At present, this is still a manual process. Looking forward, Calkins says that Appian is working to automate this.
Finally, KPIs to show RPA payback
One of the challenges of RPA is how do you assess payback. Most KPIs will show what a process is saving. But no process lives in isolation. It is impacted by other processes and, in turn, impacts other processes.
Calkins claims “You will use process mining to determine workflow then determine how much improvement you have made.” What makes this exciting is that it means there is a quantifiable mechanism to show the saving from automating processes. It means that the value of the investment into tools and training can finally be shown.
For many organisations, this is good news. It means that IT can demonstrate to the business that it is delivering on its promises.

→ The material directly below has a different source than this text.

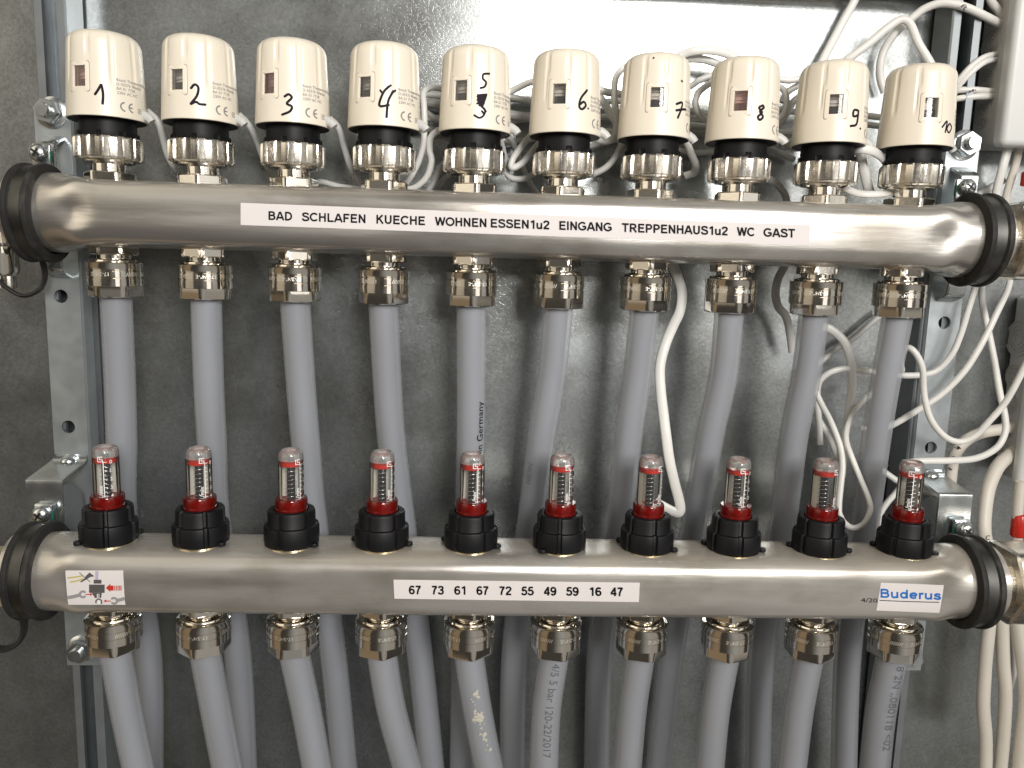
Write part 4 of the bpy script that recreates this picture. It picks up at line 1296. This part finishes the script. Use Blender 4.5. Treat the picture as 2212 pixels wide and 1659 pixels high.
for lab_, y0, yy in [('long upper grey cable strung behind the heads from 4 to 9', 203, 47), ('long middle grey cable strung behind the heads from 4 to 9', 228, 50), ('long lower grey cable strung behind the heads from 4 to 9', 252, 44), ('lowest long grey cable behind the collars from head 5 to head 9', 286, 50)]:
    pts_ = [(880 + 76 * k, y0 + 4.5 * k * .9 + random.uniform(-15, 15)) for k in range(13 if y0 < 280 else 12)]
    cable(lab_, pts_, [yy + random.uniform(-2, 2) for _ in pts_], 1.8, None, G)
# top right tangle
cable('white cable running up out of the picture behind head 9', [(1870, -60), (1846, 0), (1825, 40), (1801, 85), (1778, 130), (1765, 165)], [50, 50, 50, 50, 48, 46], 2.6, 1.9, CABLE)
cable('white cable bent over like a roof behind heads 9 and 10', [(1822, 136), (1843, 120), (1880, 92), (1914, 63), (1940, 45), (1957, 44), (1969, 57), (1984, 93), (2005, 128), (2018, 152)], [44, 42, 40, 38, 37, 36, 35, 33, 32, 31], 2.4, 1.8, CABLE)
cable('thick white cable marked 2 arching into the upper wiring box', [(1911, 200), (1902, 170), (1901, 140), (1909, 110), (1928, 79), (1952, 54), (1975, 35), (1997, 19), (2028, 8), (2060, 9), (2094, 19), (2138, 40), (2170, 57)], [50, 50, 49, 48, 46, 44, 42, 40, 37, 34, 32, 34, 40], 2.4, None, CABLE, 0)
tw_ = CN[-1]
f_ = Flat(); f_.stroke([(-1.6, 1.2), (.2, 1.9), (1.2, .8), (-.4, -.6)], .55); f_.stroke([(-.4, -.6), (.4, -1.8)], .5); f_.stroke([(-1.4, 1.3), (-1.7, .2)], .5)
c_ = at(2083, 15, 29)
f_.build('pen_mark', PEN, tw_, lambda u, v: (c_.x + u, c_.y - .25 + .12 * v * v, c_.z - .6 + v))
cable('white cable entering the upper wiring box from above', [(2128, -40), (2140, 0), (2155, 22), (2166, 42), (2175, 60)], [36, 36, 38, 40, 42], 2.4, None, CABLE)
cable('upper one of two parallel leads curving into the upper wiring box', [(2050, 196), (2073, 170), (2098, 143), (2127, 123), (2160, 115)], [40, 36, 34, 34, 40], 1.7, None, CABLE)
cable('lower one of two parallel leads curving into the upper wiring box', [(2050, 212), (2074, 182), (2100, 155), (2128, 134), (2160, 126)], [40, 36, 34, 34, 40], 1.7, None, CABLE)
cable('ink spotted upper lead running level from head 10 to the wiring box', [(2040, 200), (2070, 195), (2100, 194), (2130, 196), (2160, 198)], [42, 38, 36, 36, 40], 1.9, None, CABLE)
o_ = CN[-1]
f_ = Flat()
for u, v, w_ in [(0, 0, .7), (1.6, .4, .5), (-1.8, -.8, .6)]: f_.disc(u, v, w_, 8)
c2 = at(2102, 195, 34)
f_.build('ink_spot', PEN, o_, lambda u, v: (c2.x + u, c2.y + .02, c2.z + v))
cable('ink spotted lower lead running level from head 10 to the wiring box', [(2040, 220), (2070, 213), (2106, 209), (2135, 208), (2160, 208)], [42, 38, 36, 36, 40], 1.9, None, CABLE)
cable('upper short lead between heads 9 and 10', [(1862, 250), (1880, 251), (1897, 253), (1930, 254)], 38, 1.9, None, CABLE)
cable('lower short lead between heads 9 and 10', [(1862, 268), (1880, 270), (1897, 272), (1930, 274)], 38, 1.8, None, G)
cable('flat white lead twisting from head 9 in front of head 10', [(1838, 334), (1846, 325), (1864, 322), (1886, 327), (1904, 339), (1914, 352)], [4, -2, -6, -4, 2, 10], 2.6, 1.5, CABLE)
cable('flat white lead hanging from head 9 to the bar', [(1857, 325), (1861, 345), (1867, 371), (1875, 403), (1880, 418)], [10, 10, 10, 11, 13], 2.8, 1.5, CABLE, .4)
cable('white lead bowed along the bar from valve 9 to valve 10', [(1812, 396), (1824, 406), (1850, 417), (1880, 420), (1914, 417), (1940, 408)], [10, 6, 2, 0, 2, 8], 2.3, 1.7, CABLE)
# right of the strip: leads hanging out of the upper box
cable('broad white cable hanging from the upper wiring box past the clamp', [(2186, 262), (2182, 290), (2177, 320), (2167, 358), (2157, 395), (2151, 425), (2146, 460)], [40, 36, 34, 34, 36, 38, 40], 2.8, 2.0, CABLE)
cable('second cable hanging from the upper wiring box at the picture edge', [(2200, 262), (2202, 290), (2202, 318), (2193, 358), (2181, 396), (2173, 430), (2172, 470)], [44, 40, 38, 40, 42, 44, 46], 2.6, 1.8, CABLET)
cable('grey cable curving behind the upper clamp', [(2168, 388), (2150, 400), (2128, 412), (2105, 426)], 48, 2.4, None, G)
# middle right
cable('white cable curving from the clamp across the strip to behind pipe 10', [(2113, 600), (2108, 617), (2093, 664), (2076, 720), (2057, 764), (2028, 797), (1998, 809), (1946, 811), (1900, 806), (1862, 800), (1820, 797), (1787, 808), (1768, 830), (1766, 870), (1770, 920), (1772, 960)], [20, 20, 20, 21, 22, 24, 25, 27, 30, 32, 33, 34, 36, 38, 38, 38], 2.0, 1.7, CABLE)
cable('white cable running straight down from the clamp then back to meter 10', [(2117, 595), (2120, 618), (2123, 660), (2134, 710), (2148, 780), (2160, 850), (2171, 900), (2171, 935), (2152, 968), (2108, 990), (2050, 995), (1990, 996), (1950, 1000)], [44, 42, 38, 34, 30, 26, 22, 20, 18, 14, 10, 10, 14], 2.1, 1.8, CABLE)
cable('white cable sweeping from the end fitting down across the strip', [(2178, 570), (2182, 595), (2176, 626), (2153, 676), (2125, 734), (2086, 798), (2039, 847), (1993, 879), (1930, 917), (1890, 930), (1861, 925)], [34, 30, 24, 20, 18, 18, 20, 22, 26, 32, 36], 2.0, 1.7, CABLE)
cable('white cable hanging in a long narrow loop between meters 9 and 10', [(1885, 850), (1861, 869), (1843, 894), (1830, 924), (1829, 954), (1840, 987), (1859, 1035), (1875, 1074), (1880, 1100), (1868, 1128), (1847, 1140), (1829, 1134), (1815, 1115), (1812, 1092), (1817, 1040), (1820, 1005), (1815, 965), (1795, 912), (1776, 876), (1762, 846)], [34, 30, 26, 20, 14, 8, 4, 2, 1, 0, 0, 0, 1, 3, 7, 10, 14, 20, 26, 30], 1.9, 1.6, CABLE)
cable('white cable hooked over pipe 10 and swinging up to the picture edge', [(1948, 800), (1945, 775), (1953, 757), (1965, 752), (1981, 768), (1993, 798), (1995, 838), (2000, 873), (2010, 904), (2028, 931), (2051, 949), (2078, 954), (2108, 940), (2135, 912), (2166, 877), (2188, 842), (2212, 795), (2235, 750)], [26, 18, 10, 6, 4, 4, 6, 6, 6, 6, 6, 6, 4, 2, 0, -2, -4, -6], 1.9, None, CABLE)
cable('flat white cable arching behind pipe 9 to the left of pipe 10', [(1760, 712), (1784, 708), (1805, 719), (1825, 741), (1838, 780), (1841, 826), (1836, 873), (1828, 930), (1822, 985), (1818, 1030)], [38, 36, 34, 32, 32, 32, 32, 32, 32, 32], 2.7, 1.6, CABLE)
cable('cable lying on the back sheet between pipes 9 and 10', [(1735, 806), (1773, 781), (1808, 752), (1843, 731), (1880, 699), (1896, 686), (1920, 670)], 50, 2.0, None, G)
cable('white cable slanting behind meter 9 to the loop', [(1752, 880), (1768, 905), (1785, 934), (1800, 965), (1812, 1000), (1818, 1040)], [44, 42, 40, 38, 38, 38], 1.9, None, CABLE)
cable('grey cable hugging the left of pipe 9 below the bar', [(1697, 560), (1694, 576), (1681, 602), (1675, 632), (1681, 662), (1697, 682), (1705, 712), (1712, 760)], [36, 36, 35, 35, 35, 36, 38, 40], 2.6, 1.7, G)
cable('flat white cable hanging between pipes 7 and 8 down to its hook', [(1448, 552), (1452, 568), (1464, 598), (1473, 632), (1469, 671), (1453, 706), (1437, 745), (1426, 790), (1427, 840), (1434, 900), (1439, 940), (1446, 992), (1457, 1042), (1469, 1090), (1467, 1107), (1455, 1105), (1433, 1094), (1415, 1084)], [36, 34, 30, 26, 22, 18, 14, 12, 10, 8, 6, 5, 4, 4, 4, 5, 6, 8], 3.1, 1.5, CABLE)
cable('short white cable behind meter 10 ending at the step bracket', [(1905, 1015), (1925, 1030), (1950, 1046), (1985, 1058), (2012, 1066), (2030, 1076)], [32, 30, 28, 26, 26, 28], 2.0, None, CABLE)
cable('white cable slanting from behind meter 10 down to the bar', [(1950, 1046), (1934, 1066), (1915, 1088), (1902, 1110), (1896, 1140), (1894, 1160)], [22, 22, 22, 22, 22, 22], 1.9, None, CABLE)
THICK = 'thick white supply cables'
o_, p_ = cable('thick white cable marked 401 behind the step bracket', [(2190, 922), (2166, 927), (2118, 936), (2082, 956), (2061, 988), (2054, 1030), (2050, 1080), (2049, 1140)], [44, 44, 44, 44, 44, 44, 46, 48], 3.9, 3.4, CABLET, 0, 'thick_cable', THICK)
for ch_, px, py, w_ in [('4', 2071, 968, 10), ('0', 2061, 990, 9), ('1', 2053, 1013, 9)]:
    f_ = Flat(); f_.text(ch_, 0, -1.3, 3.0, .03, None, 0, 'C')
    c_ = at(px, py, 40.3)
    f_.build('handwritten_mark', PEN, o_, lambda u, v, c_=c_: (c_.x + u * math.cos(1.0) - v * math.sin(1.0), c_.y, c_.z + u * math.sin(1.0) + v * math.cos(1.0)))
o_, p_ = cable('thick white cable marked CL curving down past the step bracket screw', [(2192, 975), (2164, 998), (2150, 1018), (2136, 1053), (2128, 1100), (2126, 1146), (2132, 1190), (2140, 1260), (2137, 1340), (2131, 1400), (2127, 1450), (2124, 1525), (2129, 1597), (2128, 1690)], [42, 38, 34, 30, 26, 22, 22, 22, 20, 18, 18, 18, 18, 18], 4.6, 4.0, CABLET, 0, 'thick_cable', THICK)
for ch_, px, py in [('C', 2131, 1162), ('L', 2136, 1182)]:
    f_ = Flat(); f_.text(ch_, 0, -1.3, 3.0, .01, None, 0, 'C')
    c_ = at(px + 3, py, 17.6)
    f_.build('handwritten_mark', PEN, o_, lambda u, v, c_=c_: (c_.x + u, c_.y, c_.z + v))
cable('middle thick white cable hanging below the lower clamp', [(2168, 1220), (2166, 1300), (2165, 1345), (2167, 1429), (2172, 1501), (2167, 1597), (2158, 1690)], [26, 24, 22, 20, 20, 20, 20], 4.1, None, CABLET, 0, 'thick_cable', THICK)
cable('thick white cable at the picture edge below the end fitting', [(2194, 1310), (2200, 1360), (2212, 1453), (2214, 1525), (2204, 1620), (2198, 1690)], [20, 18, 16, 16, 16, 16], 4.1, None, CABLET, 0, 'thick_cable', THICK)
cable('thin white cable crossing behind the thick ones at the bottom', [(2178, 1330), (2186, 1370), (2192, 1420), (2186, 1462), (2176, 1500)], 30, 2.4, None, CABLE)
o_, p_ = cable('white cable leading down into the red sleeve', [(2206, 1040), (2202, 1070), (2199, 1100), (2197, 1160), (2197, 1200), (2199, 1240)], 22, 3.2, None, CABLET, 0, 'thick_cable', THICK)
def sleeve(px, py, Y, w, h, label):
    r = empty('red_sleeve', at(px, py, Y), 0, label, 'cable sleeve', 'red cable sleeves')
    m_ = MB(); m_.lathe([(w - .6, -h / 2), (w, -h / 2 + .8), (w, h / 2 - 1.2), (w - .6, h / 2 - .3), (w - 1.6, h / 2)], 40)
    m_.build('sleeve_body', RED, r, 40)
sleeve(2201, 1134, 22, 4.6, 15.5, 'red sleeve on the white cable above the lower end fitting')
sleeve(2219, 386, 34, 3.6, 9.0, 'small red sleeve behind the cables above the upper end fitting')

Enterprise Times: What does this mean?
From a process mining perspective, this announcement from Appian should not be underestimated. The coherency of making processes and workflows available in a single product is good news. That you can now edit from the process mining view to improve the workflow is exciting.
Just as exciting is the ability to calculate cost and savings. To date, some KPIs have delivered some of this but looking across multiple processes and seeing the savings is new.
The next thing to look forward to is the full automation of this. We are seeing databases and other systems becoming autonomous. If Appian can deliver a process mining and workflow management that is a fully automated, autonomous solution will be a huge game-changer for the continuous transformation of IT.